Both. The math is identical. The difference is contractual. SLAs are external commitments to customers with credits attached. SLOs are internal targets that drive engineering decisions. SLOs should typically be set tighter than the SLA. If you commit 99.9% to customers, you might target 99.95% internally so a bad month doesn't immediately breach the contract. Use the calculator to model both and see how much headroom your SLO buys you against your SLA.

They're often used interchangeably but they're not the same. Uptime is binary, the service is either up or down, and ignores partial degradation. Availability is broader and can include latency thresholds (the service is "available" only if 99% of requests complete in under 500ms), feature completeness (the search endpoint is up but image upload is broken), and geographic considerations (the US region is healthy but EU is degraded). For consumer SaaS, uptime is usually fine. For B2B platforms with latency-sensitive integrations, availability with quality-of-service metrics tells the truer story.

Allowed Downtime = Total Period × (1 - SLA Target / 100). For 99.95% over a 30-day month (43,200 minutes): 43,200 × 0.0005 = 21.6 minutes. The tool calculates this for any target. The trickier question is what unusual targets are appropriate. 99.95% (about 21 minutes/month) is a common compromise between three-nines (43 minutes) and four-nines (4 minutes) when the service is too important for the looser tier but multi-region active-active isn't justified.

Sample downtime daily, sum it weekly, project against the period budget. If you're at week 2 of a 4-week measurement period and you've burned 60% of budget, project linearly: 60% × (4 / 2) = 120%. You're on pace to breach. The leading-indicator framing matters more than the trailing math. Budget that's burning faster than expected is a deploy-freeze trigger, not just a metric to track. Tools like Honeycomb, Datadog, and Grafana have built-in SLO panels that automate this.

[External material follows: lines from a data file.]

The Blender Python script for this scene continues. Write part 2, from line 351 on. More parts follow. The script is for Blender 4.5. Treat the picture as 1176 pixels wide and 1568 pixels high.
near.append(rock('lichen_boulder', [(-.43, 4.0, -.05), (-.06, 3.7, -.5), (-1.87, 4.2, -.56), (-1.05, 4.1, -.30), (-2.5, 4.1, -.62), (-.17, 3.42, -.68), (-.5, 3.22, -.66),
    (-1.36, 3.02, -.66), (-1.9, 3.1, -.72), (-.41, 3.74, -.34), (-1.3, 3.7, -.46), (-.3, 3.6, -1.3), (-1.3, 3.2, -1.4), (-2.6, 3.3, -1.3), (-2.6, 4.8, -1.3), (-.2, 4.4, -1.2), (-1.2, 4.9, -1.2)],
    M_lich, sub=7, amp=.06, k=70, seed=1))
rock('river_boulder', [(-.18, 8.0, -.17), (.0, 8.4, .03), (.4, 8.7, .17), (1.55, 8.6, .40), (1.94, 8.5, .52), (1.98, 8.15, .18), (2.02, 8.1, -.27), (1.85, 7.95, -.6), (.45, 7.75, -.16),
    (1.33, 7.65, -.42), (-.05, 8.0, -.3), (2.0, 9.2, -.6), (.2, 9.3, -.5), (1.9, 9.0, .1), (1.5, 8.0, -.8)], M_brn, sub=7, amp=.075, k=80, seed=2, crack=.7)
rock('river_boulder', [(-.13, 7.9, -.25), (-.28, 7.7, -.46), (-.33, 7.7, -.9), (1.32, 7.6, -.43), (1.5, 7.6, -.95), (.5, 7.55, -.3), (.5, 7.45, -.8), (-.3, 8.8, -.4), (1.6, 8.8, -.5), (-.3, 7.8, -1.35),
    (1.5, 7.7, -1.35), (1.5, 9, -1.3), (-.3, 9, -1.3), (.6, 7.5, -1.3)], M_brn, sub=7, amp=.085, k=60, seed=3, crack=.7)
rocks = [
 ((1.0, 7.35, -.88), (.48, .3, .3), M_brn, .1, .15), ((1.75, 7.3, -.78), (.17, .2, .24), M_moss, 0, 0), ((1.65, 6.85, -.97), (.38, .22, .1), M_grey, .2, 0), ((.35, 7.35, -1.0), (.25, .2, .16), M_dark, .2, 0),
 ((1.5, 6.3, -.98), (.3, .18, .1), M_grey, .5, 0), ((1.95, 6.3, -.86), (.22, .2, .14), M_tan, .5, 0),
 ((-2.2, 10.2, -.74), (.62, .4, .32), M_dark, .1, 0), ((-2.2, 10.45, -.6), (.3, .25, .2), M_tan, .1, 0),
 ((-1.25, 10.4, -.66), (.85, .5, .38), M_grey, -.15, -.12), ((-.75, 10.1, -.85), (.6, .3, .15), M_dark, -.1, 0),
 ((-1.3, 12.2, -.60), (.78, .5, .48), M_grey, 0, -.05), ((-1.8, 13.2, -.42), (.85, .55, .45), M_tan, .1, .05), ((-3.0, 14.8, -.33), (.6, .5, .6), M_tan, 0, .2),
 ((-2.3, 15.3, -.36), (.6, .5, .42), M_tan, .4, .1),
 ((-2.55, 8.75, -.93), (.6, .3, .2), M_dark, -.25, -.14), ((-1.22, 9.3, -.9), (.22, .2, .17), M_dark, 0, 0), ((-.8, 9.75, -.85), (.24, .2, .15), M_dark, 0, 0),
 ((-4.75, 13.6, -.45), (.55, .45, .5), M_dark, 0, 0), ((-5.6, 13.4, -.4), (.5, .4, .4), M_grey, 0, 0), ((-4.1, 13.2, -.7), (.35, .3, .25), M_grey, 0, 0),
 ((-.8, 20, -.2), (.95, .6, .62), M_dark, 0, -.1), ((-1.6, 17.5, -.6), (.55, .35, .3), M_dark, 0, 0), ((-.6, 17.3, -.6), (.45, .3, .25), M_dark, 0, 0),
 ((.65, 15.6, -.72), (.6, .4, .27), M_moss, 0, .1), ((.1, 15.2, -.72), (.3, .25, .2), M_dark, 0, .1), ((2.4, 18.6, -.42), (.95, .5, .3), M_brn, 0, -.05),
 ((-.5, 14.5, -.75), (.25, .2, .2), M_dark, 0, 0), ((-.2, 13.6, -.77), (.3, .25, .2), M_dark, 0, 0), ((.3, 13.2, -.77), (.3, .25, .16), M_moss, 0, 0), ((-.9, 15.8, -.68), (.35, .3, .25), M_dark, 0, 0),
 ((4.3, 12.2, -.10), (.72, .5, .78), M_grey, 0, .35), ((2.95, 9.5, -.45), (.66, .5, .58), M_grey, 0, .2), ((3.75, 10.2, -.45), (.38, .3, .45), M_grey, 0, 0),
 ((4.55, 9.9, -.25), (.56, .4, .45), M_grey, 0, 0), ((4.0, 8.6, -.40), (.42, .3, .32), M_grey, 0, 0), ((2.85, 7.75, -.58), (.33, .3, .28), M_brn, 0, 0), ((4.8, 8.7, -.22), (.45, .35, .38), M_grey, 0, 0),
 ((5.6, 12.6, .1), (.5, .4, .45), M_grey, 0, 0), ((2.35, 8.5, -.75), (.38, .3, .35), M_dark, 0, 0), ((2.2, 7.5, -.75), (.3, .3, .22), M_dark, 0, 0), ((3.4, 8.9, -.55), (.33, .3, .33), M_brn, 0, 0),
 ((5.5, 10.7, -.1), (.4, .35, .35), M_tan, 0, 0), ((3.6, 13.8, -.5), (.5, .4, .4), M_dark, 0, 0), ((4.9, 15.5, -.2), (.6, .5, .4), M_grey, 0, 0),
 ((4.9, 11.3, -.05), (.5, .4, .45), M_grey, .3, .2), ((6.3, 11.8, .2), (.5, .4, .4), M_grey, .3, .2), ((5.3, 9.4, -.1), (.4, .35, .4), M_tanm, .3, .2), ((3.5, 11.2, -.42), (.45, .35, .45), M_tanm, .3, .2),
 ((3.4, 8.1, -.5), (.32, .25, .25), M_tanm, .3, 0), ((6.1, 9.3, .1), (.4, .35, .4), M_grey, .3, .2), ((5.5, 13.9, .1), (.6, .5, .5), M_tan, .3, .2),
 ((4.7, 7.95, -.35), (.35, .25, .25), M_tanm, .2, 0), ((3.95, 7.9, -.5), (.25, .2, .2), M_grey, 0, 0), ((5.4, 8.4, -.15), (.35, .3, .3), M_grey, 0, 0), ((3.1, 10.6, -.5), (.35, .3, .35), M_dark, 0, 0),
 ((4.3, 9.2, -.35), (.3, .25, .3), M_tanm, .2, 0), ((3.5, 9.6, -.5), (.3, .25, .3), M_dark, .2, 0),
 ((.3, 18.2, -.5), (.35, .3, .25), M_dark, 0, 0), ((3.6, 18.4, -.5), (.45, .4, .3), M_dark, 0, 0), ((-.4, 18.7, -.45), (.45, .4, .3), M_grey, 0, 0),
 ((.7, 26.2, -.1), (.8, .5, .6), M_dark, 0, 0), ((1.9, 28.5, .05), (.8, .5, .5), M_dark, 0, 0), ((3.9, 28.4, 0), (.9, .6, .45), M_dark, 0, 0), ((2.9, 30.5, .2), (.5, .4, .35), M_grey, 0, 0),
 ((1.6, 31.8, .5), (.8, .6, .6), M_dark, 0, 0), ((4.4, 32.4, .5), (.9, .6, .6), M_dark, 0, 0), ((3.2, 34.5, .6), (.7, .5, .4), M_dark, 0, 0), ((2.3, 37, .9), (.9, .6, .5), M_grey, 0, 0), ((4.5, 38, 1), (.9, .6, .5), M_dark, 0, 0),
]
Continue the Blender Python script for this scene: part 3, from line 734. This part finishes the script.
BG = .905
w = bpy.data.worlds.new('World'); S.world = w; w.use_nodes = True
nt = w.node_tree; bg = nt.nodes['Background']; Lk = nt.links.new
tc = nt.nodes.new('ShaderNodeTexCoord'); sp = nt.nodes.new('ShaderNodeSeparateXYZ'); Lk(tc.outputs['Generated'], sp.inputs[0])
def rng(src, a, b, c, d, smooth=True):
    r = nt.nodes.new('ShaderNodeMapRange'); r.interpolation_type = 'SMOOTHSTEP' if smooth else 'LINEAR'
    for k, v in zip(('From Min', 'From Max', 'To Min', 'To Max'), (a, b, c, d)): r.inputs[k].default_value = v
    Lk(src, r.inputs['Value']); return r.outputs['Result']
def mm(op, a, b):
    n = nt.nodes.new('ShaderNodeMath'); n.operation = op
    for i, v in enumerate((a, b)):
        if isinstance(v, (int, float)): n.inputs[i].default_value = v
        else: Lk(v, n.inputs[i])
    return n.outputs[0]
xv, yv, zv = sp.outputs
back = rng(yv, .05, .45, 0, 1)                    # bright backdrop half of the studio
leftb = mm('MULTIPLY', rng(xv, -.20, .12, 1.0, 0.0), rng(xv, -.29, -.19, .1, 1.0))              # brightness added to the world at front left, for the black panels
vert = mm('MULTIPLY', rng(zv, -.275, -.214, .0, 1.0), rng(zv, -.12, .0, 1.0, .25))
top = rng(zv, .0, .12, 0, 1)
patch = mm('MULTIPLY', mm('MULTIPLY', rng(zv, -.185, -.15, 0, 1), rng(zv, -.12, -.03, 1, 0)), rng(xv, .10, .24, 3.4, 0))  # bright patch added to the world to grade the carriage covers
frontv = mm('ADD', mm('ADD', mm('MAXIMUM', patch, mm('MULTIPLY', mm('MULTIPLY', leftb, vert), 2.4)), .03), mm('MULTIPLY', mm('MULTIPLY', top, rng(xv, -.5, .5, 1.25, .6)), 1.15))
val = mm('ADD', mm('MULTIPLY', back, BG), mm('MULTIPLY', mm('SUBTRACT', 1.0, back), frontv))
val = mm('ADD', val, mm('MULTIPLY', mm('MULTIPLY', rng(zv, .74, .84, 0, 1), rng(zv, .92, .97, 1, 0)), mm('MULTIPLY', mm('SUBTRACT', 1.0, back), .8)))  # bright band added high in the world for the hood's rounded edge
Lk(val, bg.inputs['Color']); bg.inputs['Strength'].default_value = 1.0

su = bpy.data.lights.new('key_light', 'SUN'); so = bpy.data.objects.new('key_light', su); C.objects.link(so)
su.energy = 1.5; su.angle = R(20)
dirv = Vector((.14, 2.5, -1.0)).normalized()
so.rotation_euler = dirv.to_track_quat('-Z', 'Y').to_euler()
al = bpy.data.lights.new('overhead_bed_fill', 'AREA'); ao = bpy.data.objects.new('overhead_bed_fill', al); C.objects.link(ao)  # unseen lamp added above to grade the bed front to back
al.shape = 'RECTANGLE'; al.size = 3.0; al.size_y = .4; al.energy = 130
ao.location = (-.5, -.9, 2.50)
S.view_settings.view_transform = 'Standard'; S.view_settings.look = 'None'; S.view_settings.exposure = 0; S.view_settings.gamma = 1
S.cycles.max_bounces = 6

No. Four nines allows about 52 minutes of downtime per year. A single OS patch reboot eats most of that. Reaching four nines typically requires multi-AZ or multi-region active load balancing, automated failover, and routine chaos-engineering practice. Single-region production services without HA generally land between 99.5% and 99.9% in practice. If your contract demands 99.99% on a single VM, the contract is wrong, not the engineering. Push back during contract negotiation, or quietly architect for what the contract actually demands.